In the following video, watch a spontaneously generated piece of movement art created by Yo-El Cassell and eight of the freshmen in his Movement I class.

“The above movement material was spontaneously generated specifically for the camera using principles I have been teaching my freshmen students throughout their first year of movement practicum,” says Yo-EL Cassell, a College of Fine Arts assistant professor of movement. “Our eight performers were each asked to bring along an object that spoke to them—you will see an old video camera, a rolling pin, a violin—and guided to select four gestures, each connecting to the senses. These gestures open the piece.
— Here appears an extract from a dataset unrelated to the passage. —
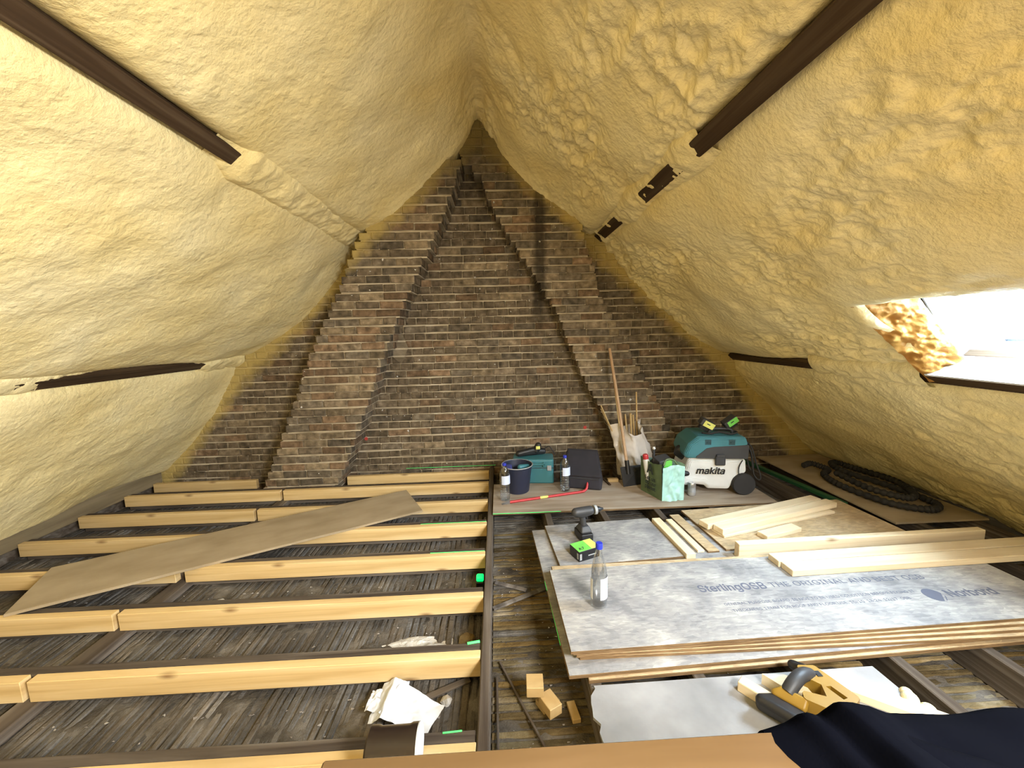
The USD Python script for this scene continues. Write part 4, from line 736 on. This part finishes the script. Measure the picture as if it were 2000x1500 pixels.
# rail and jacket in the foreground
timber('wooden_rail', 'orange varnished wooden rail across the bottom of the view', 'rail', 1.75, .15, .045, rail_m, (-.331, .472, .648), 0, None, .004)
timber('rail_post', 'varnished post holding up the wooden rail', 'post', .075, .07, .79, rail_m, (-.25, .51, -.152), 0, None, .004); timber('rail_post', 'second varnished rail post, hidden by the jacket', 'post', .075, .07, .79, rail_m, (1.28, .51, -.152), 0, None, .004)
jk = thing('jacket', 'black navy jacket draped over the right end of the wooden rail', 'jacket', (0, 0, 0))
nx, nv = 120, 70
X, S = np.meshgrid(np.linspace(0, 1, nx), np.linspace(0, 1, nv), indexing='ij'); 
xx = .475 + X * .95
# section over the rail: down the far side, over the top, down the near side
sec = spline([(.655, .45), (.645, .60), (.634, .684), (.605, .7015), (.55, .702), (.49, .701), (.458, .66), (.44, .50), (.43, .30)], nv)
top_h = .004 + np.interp(xx, [.475, .493, .525, .547, .56, .582, .592, .613, .641, .673, .718, .75, 1.45], [-.01, -.006, .0, .014, .016, .008, .020, .042, .043, .034, .008, .003, .003])
Yj = np.repeat(sec[None, :, 0], nx, 0); Zj = np.repeat(sec[None, :, 1], nx, 0); wgt = np.clip((Zj - .58) / .12, 0, 1)
fold = .010 * np.sin(xx * 34 + Yj * 12) + .03 * (meshkit.fbm(np.stack([xx * 6, Yj * 6, Zj * 3], -1), 3, 2) - .5)
Zj = Zj + wgt * (top_h + .4 * fold); Yj = Yj + (1 - wgt) * fold * np.where(S < .3, 1, -1) + np.where(S < .3, .018, 0) * (1 - wgt)
cut = .08 * np.clip(S - .35, 0, 1) * (1 - X)                                  # the left hem runs away to the right towards us
cloth = grid_mesh(np.stack([xx + cut * 1.3, Yj, Zj], -1)); cl2 = cloth.copy(); cl2.vertices = cl2.vertices + np.array([0, .0, -.006]); cl2.invert()
part(jk, 'body', cat_(cloth, cl2), cloth_m, smooth=True)
part(jk, 'sleeve', tube(spline([(.610, .625, .692), (.645, .59, .703), (.70, .54, .700), (.82, .50, .680)], 30), np.linspace(.026, .040, 30), 20), cloth_m, smooth=True)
While every performer has an individual set of tasks, they are brought together as a coherent unit by a collective rhythm response; every gesture has a count, 1-2-3-4. We also play with two contrasting tempos: at one point, two standing actors reach toward one another at a sustained pace, while the seated actors drum rather quickly. As the rhythm continues, you will notice two actors connecting with tissue—muscle and bone—listening and responding to each other physically. An actor with a clock in his arms is guided to change his landscape and play with topography—pattern making—standing up and traveling deliberately to a different area in the space. Another actor then releases his violin into the air, which causes a kinesthetic response for the rest of the ensemble—all of the actors physically respond to his physical call.

“As suddenly as it started, the rhythm then drops off, providing a moment of uncertainty that leads into the recital of a monologue. One of our actors is asked on the spot to select any piece that speaks to her, and she choses Gabriela’s tree monologue, from Jose Rivera’s play References to Salvador Dali Make Me Hot. While the actress recites, the actors supporting her are instructed to keep building her up—making sure she doesn’t fall. One actor asks if she can sing, another asks if he can continue throwing the paper, filling the space with sound and with motion. The actress performing the monologue is guided to recite her words with heavy weight and a mixture of tempo, as well as play with her focus, to keep those lifting her as well as the audience involved in her experience. The entire piece is created with no story attached, simply guidelines to which the actors can respond. The goal is for the audience member to feel like a partner, encouraging him or her to formulate their own interpretation.”